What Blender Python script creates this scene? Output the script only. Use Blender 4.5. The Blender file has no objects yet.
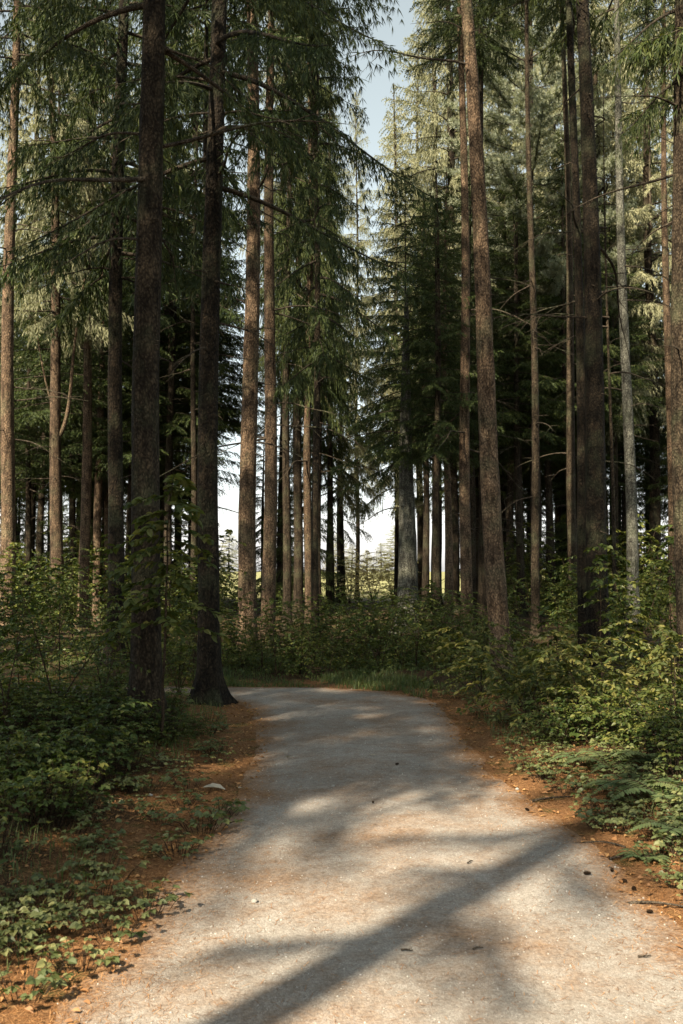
import bpy, math, numpy as np
from mathutils import Vector, Matrix
PI = math.pi
sc = bpy.context.scene
col = sc.collection
R = math.radians
F_PX, CAM_H, PITCH = 1000.0, 1.6, R(3.3)

# ---------------------------------------------------------------- helpers
def tag(o, label=None, cat=None, group=None, kind=None):
    if label: o['label'] = label
    if cat: o['category'] = cat
    if group: o['group'] = group
    if kind: o['kind'] = kind
    return o

class MB:
    """collects vertices / faces as numpy blocks, builds one mesh"""
    def __init__(s):
        s.v = []; s.n = 0; s.loops = []; s.sizes = []; s.mat = []; s.sm = []; s.tint = []
    def add(s, v, f, mat=0, smooth=False, tint=0.5):
        v = np.asarray(v, float).reshape(-1, 3); f = np.asarray(f, int)
        if len(v) == 0: return
        s.v.append(v); s.loops.append((f + s.n).ravel()); s.sizes.append(np.full(len(f), f.shape[1], int))
        s.mat.append(np.full(len(f), mat, int)); s.sm.append(np.full(len(f), smooth, bool))
        t = np.asarray(tint, float)
        s.tint.append(np.full(len(v), float(t)) if t.ndim == 0 else t)
        s.n += len(v)
    def mesh(s, name, mats, attr='tint'):
        me = bpy.data.meshes.new(name)
        v = np.concatenate(s.v); lo = np.concatenate(s.loops); sz = np.concatenate(s.sizes)
        me.vertices.add(len(v)); me.vertices.foreach_set('co', v.ravel().astype(np.float32))
        me.loops.add(len(lo)); me.loops.foreach_set('vertex_index', lo.astype(np.int32))
        me.polygons.add(len(sz))
        me.polygons.foreach_set('loop_start', np.concatenate([[0], np.cumsum(sz)[:-1]]).astype(np.int32))
        for m in (mats if isinstance(mats, (list, tuple)) else [mats]): me.materials.append(m)
        me.polygons.foreach_set('material_index', np.concatenate(s.mat).astype(np.int32))
        me.polygons.foreach_set('use_smooth', np.concatenate(s.sm))
        a = me.attributes.new(attr, 'FLOAT', 'POINT'); a.data.foreach_set('value', np.concatenate(s.tint).astype(np.float32))
        me.update(calc_edges=True); me.validate()
        return me

def link(name, me, parent=None, loc=(0, 0, 0), rot=(0, 0, 0), scale=(1, 1, 1)):
    o = bpy.data.objects.new(name, me); col.objects.link(o)
    o.location = loc; o.rotation_euler = rot; o.scale = scale if hasattr(scale, '__len__') else (scale,) * 3
    if parent is not None: o.parent = parent
    return o

def unit(a):
    a = np.asarray(a, float)
    return a / np.maximum(np.linalg.norm(a, axis=-1, keepdims=True), 1e-9)

def tube(mb, pts, rad, seg=6, mat=0, tint=0.5, rough=None, rng=None, cap=True):
    pts = np.asarray(pts, float); n = len(pts); rad = np.broadcast_to(np.asarray(rad, float), (n,))
    t = unit(np.gradient(pts, axis=0))
    ref = np.array([0, 0, 1.0]) if abs(t[:, 2]).mean() < 0.8 else np.array([1.0, 0, 0])
    a = unit(np.cross(t, ref)); b = np.cross(t, a)
    th = np.arange(seg) * 2 * PI / seg
    rr = rad[:, None] * np.ones((n, seg))
    if rough is not None: rr = rr * rough
    ring = pts[:, None] + rr[..., None] * (np.cos(th)[None, :, None] * a[:, None] + np.sin(th)[None, :, None] * b[:, None])
    i = np.arange(n - 1)[:, None] * seg; j = np.arange(seg)[None]; k = (j + 1) % seg
    f = np.stack([i + j, i + k, i + seg + k, i + seg + j], -1).reshape(-1, 4)
    mb.add(ring.reshape(-1, 3), f, mat, True, tint)
    if cap:
        c = np.vstack([pts[-1] + t[-1] * rad[-1] * .4, ring[-1]])
        mb.add(c, [(0, 1 + q, 1 + (q + 1) % seg) for q in range(seg)], mat, True, tint)

def needles(mb, p, d, ln, w, rng, mat=1, tint=None, jit=.35):
    """spiky slivers: triangles rooted at p along d"""
    n = len(p)
    d = unit(d + rng.normal(0, jit, (n, 3)))
    side = unit(np.cross(d, rng.normal(0, 1, (n, 3))))
    ln = ln * rng.uniform(.65, 1.25, n); w = w * rng.uniform(.7, 1.3, n)
    m = p + d * (ln * .4)[:, None]
    v = np.stack([p, m - side * (w / 2)[:, None], p + d * ln[:, None], m + side * (w / 2)[:, None]], 1)
    f = np.arange(n)[:, None] * 4 + np.array([[0, 1, 2, 3]])
    if tint is None: tint = rng.uniform(0, 1, n)
    mb.add(v.reshape(-1, 3), f, mat, False, np.repeat(tint, 4))

# ---------------------------------------------------------------- materials
def new_mat(name):
    m = bpy.data.materials.new(name); m.use_nodes = True
    nt = m.node_tree; nt.nodes.clear()
    return m, nt, lambda t, **k: mk(nt, t, **k)
def mk(nt, t, **k):
    n = nt.nodes.new(t)
    for a, b in k.items():
        if a.startswith('i_'):
            n.inputs[int(a[2:]) if a[2:].isdigit() else a[2:].replace('_', ' ')].default_value = b
        else: setattr(n, a, b)
    return n
def ramp(nt, stops, interp='LINEAR'):
    r = nt.nodes.new('ShaderNodeValToRGB'); cr = r.color_ramp; cr.interpolation = interp
    while len(cr.elements) < len(stops): cr.elements.new(.5)
    for e, (p, c) in zip(cr.elements, stops): e.position = p; e.color = (*c, 1)
    return r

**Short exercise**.
Above are lines of data; state how many of them contain the word "scene", with no other output.

**Result of the exercise**.
2